Congress Wants Answers about Child-on-Child Sexual Abuse on Military Bases

The Pentagon, headquarters of the Department of Defense

U.S. military officials revealed that the problem of child-on-child sexual abuse is larger than was previously acknowledged, but they are seeking to repel the efforts of the Congress to address it.

Members of the Congress are demanding answers and are pushing the U.S. military. An investigation revealed that sexual violence reports among children are not getting enough attention, which often leaves both offenders and victims without any help.

Too Many Unprosecuted Cases

There have been over 600 sexual assault cases among kids over a 10-year period. The criminal investigators of the army are adding 86 more investigations at the moment.

A congressman from Texas is already trying to redirect the Pentagon to provide the state authorities with cases.

Responses to Accusations

The officials of the Pentagon school systems already responded that they are trying to come up with new rules about the sexual violence. The Department of Defense is promising more appropriate actions to help juveniles that are involved in sexual assaults.

A member of the Senate Armed Services Committee and an Iowa Republican, Joni Ernst, stated that she thinks that they can deal with the corrections faster than the Congress.

More Worries

The Army released more cases and was trying to report no incidents in certain locations, but in fact, those installations had also conducted investigations. Those bases were located in Louisiana, Hawaii, Alabama, Alaska, Missouri, Oklahoma, Germany, and South Korea.

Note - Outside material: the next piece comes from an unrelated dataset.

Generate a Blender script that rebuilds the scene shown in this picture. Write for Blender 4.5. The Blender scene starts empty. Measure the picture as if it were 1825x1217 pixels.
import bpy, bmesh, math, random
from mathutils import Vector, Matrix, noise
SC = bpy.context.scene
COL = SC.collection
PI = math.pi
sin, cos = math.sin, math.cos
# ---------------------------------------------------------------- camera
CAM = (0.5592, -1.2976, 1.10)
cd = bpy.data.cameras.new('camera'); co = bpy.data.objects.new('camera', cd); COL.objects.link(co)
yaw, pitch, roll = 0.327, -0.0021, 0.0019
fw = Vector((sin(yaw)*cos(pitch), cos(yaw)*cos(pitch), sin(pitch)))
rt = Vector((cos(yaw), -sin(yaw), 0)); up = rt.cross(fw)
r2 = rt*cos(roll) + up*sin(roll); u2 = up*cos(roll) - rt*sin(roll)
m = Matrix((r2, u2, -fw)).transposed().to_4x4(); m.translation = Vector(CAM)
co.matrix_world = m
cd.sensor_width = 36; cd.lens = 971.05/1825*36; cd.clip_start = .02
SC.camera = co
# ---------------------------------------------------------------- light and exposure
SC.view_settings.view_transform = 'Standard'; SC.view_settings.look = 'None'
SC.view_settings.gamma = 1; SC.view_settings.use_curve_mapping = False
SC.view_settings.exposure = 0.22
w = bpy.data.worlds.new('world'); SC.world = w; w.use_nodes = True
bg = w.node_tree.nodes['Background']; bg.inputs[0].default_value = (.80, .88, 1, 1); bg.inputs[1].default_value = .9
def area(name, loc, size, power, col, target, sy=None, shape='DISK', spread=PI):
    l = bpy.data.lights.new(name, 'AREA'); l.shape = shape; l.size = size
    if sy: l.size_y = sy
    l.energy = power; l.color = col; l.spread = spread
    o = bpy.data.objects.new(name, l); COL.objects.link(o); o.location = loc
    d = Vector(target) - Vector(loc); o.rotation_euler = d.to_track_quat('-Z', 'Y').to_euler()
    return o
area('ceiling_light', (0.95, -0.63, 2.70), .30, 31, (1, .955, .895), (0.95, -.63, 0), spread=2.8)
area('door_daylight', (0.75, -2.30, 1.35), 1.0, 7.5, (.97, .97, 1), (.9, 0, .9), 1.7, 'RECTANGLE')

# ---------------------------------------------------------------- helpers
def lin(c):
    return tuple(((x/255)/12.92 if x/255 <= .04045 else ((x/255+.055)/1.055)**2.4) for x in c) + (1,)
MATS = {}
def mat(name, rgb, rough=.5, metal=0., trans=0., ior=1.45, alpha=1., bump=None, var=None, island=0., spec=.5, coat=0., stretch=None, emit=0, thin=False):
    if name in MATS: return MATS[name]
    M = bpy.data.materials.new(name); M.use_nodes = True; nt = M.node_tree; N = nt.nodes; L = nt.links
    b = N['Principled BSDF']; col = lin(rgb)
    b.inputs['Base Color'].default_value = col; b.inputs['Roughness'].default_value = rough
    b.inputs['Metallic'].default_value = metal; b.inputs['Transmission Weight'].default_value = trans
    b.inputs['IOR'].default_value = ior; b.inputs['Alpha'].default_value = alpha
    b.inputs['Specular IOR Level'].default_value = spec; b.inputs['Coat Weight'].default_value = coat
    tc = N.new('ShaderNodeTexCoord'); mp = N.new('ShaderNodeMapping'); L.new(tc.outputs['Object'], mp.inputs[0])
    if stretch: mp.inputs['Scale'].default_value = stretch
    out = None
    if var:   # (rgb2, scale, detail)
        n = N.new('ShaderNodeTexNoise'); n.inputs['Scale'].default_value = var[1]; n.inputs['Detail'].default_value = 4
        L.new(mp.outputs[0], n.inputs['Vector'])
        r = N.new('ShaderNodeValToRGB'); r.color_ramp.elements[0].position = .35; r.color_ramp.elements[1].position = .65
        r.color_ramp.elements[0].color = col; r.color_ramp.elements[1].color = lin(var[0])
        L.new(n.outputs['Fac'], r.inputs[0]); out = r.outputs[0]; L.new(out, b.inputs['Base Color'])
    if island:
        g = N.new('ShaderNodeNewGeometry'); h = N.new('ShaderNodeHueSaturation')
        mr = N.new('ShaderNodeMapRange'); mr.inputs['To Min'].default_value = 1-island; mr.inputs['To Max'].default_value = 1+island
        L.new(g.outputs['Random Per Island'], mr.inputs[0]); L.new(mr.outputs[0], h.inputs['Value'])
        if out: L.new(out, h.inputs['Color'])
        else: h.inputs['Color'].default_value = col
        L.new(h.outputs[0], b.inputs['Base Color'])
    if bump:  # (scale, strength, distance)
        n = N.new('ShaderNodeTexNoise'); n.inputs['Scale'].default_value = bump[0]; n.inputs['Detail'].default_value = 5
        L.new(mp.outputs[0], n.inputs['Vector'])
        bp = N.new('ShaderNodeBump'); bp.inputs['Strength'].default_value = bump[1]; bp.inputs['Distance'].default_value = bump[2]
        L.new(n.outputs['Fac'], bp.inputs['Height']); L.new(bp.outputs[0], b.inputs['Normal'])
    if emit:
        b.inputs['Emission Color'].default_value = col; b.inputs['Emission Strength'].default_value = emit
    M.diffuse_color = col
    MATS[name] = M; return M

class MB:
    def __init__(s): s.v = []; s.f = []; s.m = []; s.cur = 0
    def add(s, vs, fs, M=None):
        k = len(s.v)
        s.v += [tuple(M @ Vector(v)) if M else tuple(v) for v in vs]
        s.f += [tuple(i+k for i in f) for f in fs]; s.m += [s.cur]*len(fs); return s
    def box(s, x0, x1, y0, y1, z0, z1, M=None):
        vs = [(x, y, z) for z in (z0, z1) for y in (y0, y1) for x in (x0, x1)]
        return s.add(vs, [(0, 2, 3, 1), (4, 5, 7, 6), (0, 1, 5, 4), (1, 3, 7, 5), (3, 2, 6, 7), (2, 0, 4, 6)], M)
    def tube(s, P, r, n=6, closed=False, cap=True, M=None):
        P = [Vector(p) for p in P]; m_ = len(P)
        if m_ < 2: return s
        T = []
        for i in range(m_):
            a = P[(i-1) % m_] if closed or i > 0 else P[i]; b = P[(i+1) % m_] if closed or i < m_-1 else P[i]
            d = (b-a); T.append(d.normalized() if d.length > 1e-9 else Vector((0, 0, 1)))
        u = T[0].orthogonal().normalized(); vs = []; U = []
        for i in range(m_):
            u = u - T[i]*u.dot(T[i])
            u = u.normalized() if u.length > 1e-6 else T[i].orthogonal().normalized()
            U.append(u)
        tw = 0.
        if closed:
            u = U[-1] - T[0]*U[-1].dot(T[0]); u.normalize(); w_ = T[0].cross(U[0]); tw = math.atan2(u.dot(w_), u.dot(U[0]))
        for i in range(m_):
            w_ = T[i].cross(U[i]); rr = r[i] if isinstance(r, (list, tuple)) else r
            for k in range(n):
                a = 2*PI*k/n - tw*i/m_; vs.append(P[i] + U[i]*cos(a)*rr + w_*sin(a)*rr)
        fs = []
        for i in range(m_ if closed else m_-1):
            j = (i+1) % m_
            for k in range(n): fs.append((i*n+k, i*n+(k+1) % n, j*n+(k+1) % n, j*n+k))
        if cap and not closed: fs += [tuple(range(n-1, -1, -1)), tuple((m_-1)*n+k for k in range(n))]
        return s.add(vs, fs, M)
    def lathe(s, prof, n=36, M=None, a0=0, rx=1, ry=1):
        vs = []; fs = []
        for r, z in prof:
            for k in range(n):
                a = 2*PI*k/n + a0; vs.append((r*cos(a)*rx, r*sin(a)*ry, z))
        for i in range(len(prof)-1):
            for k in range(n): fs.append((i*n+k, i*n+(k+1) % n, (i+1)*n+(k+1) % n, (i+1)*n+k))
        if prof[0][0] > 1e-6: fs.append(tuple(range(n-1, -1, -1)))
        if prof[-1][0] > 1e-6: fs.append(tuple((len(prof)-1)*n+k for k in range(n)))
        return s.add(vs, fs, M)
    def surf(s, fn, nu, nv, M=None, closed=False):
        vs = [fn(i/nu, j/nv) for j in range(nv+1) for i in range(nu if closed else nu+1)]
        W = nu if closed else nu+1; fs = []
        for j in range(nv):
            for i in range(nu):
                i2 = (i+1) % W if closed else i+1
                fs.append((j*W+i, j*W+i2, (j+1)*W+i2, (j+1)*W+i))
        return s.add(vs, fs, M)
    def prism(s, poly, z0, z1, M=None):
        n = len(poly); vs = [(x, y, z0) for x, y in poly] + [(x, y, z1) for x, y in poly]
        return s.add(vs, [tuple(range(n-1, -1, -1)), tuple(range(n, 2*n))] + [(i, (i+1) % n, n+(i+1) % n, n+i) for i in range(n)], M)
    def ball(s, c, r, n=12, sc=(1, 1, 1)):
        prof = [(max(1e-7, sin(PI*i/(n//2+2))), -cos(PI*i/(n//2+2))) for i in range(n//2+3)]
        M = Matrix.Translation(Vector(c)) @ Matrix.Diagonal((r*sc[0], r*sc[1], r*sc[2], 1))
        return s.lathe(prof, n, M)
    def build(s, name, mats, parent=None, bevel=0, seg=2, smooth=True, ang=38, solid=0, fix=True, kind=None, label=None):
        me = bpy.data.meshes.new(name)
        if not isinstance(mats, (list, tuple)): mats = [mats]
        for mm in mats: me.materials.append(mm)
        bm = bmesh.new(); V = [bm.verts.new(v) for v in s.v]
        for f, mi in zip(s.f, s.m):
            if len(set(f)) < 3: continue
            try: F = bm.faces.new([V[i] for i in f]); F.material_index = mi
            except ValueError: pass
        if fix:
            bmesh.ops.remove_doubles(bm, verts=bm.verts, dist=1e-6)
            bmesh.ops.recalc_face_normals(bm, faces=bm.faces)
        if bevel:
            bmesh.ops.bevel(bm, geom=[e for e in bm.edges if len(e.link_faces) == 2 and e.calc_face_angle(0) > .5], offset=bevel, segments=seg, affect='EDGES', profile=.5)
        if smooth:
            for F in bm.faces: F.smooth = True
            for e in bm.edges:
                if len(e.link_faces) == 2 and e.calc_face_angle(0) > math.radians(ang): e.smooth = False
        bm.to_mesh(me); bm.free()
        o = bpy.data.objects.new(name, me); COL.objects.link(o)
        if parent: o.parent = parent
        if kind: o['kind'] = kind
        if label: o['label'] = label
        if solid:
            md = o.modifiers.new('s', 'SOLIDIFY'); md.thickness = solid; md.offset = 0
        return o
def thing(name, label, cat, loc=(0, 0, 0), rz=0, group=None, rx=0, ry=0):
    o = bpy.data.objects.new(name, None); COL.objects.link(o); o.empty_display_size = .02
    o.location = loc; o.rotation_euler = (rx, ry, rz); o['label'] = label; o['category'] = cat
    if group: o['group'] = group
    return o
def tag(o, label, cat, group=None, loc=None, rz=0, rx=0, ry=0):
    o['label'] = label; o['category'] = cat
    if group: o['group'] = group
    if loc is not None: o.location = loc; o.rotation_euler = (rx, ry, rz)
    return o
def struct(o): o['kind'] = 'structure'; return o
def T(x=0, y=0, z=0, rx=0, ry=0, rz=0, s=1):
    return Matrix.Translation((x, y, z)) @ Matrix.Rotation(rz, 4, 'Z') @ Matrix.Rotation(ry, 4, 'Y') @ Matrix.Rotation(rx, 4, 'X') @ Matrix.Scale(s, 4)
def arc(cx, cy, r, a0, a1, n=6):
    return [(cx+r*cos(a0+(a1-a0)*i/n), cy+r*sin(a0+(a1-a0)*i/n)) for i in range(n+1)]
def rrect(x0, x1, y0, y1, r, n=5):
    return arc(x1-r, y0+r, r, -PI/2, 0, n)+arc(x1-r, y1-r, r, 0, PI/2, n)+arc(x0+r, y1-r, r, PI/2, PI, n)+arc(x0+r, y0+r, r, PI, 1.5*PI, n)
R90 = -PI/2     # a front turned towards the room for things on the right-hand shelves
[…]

Senator Clair McCaskill, also a member of the SASC and a former prosecutor, is also concerned with the lack of tracking. She also stated that there is a possibility that there was not good coordination with civilian authorities and the military.

Questions for Concern

The Army is still not revealing the number of pending child-on-child sexual violence investigations, leaving the public with a number of questions:

  • Why are there so many incidents of children acting out in sexually aggressive ways on military bases?
  • What is being done to counsel both the victims and the offenders?
  • Why does the military not want to reveal the problem or accept help from civil authorities?
  • Should the military be given the option to handle the incidents without civilian oversight?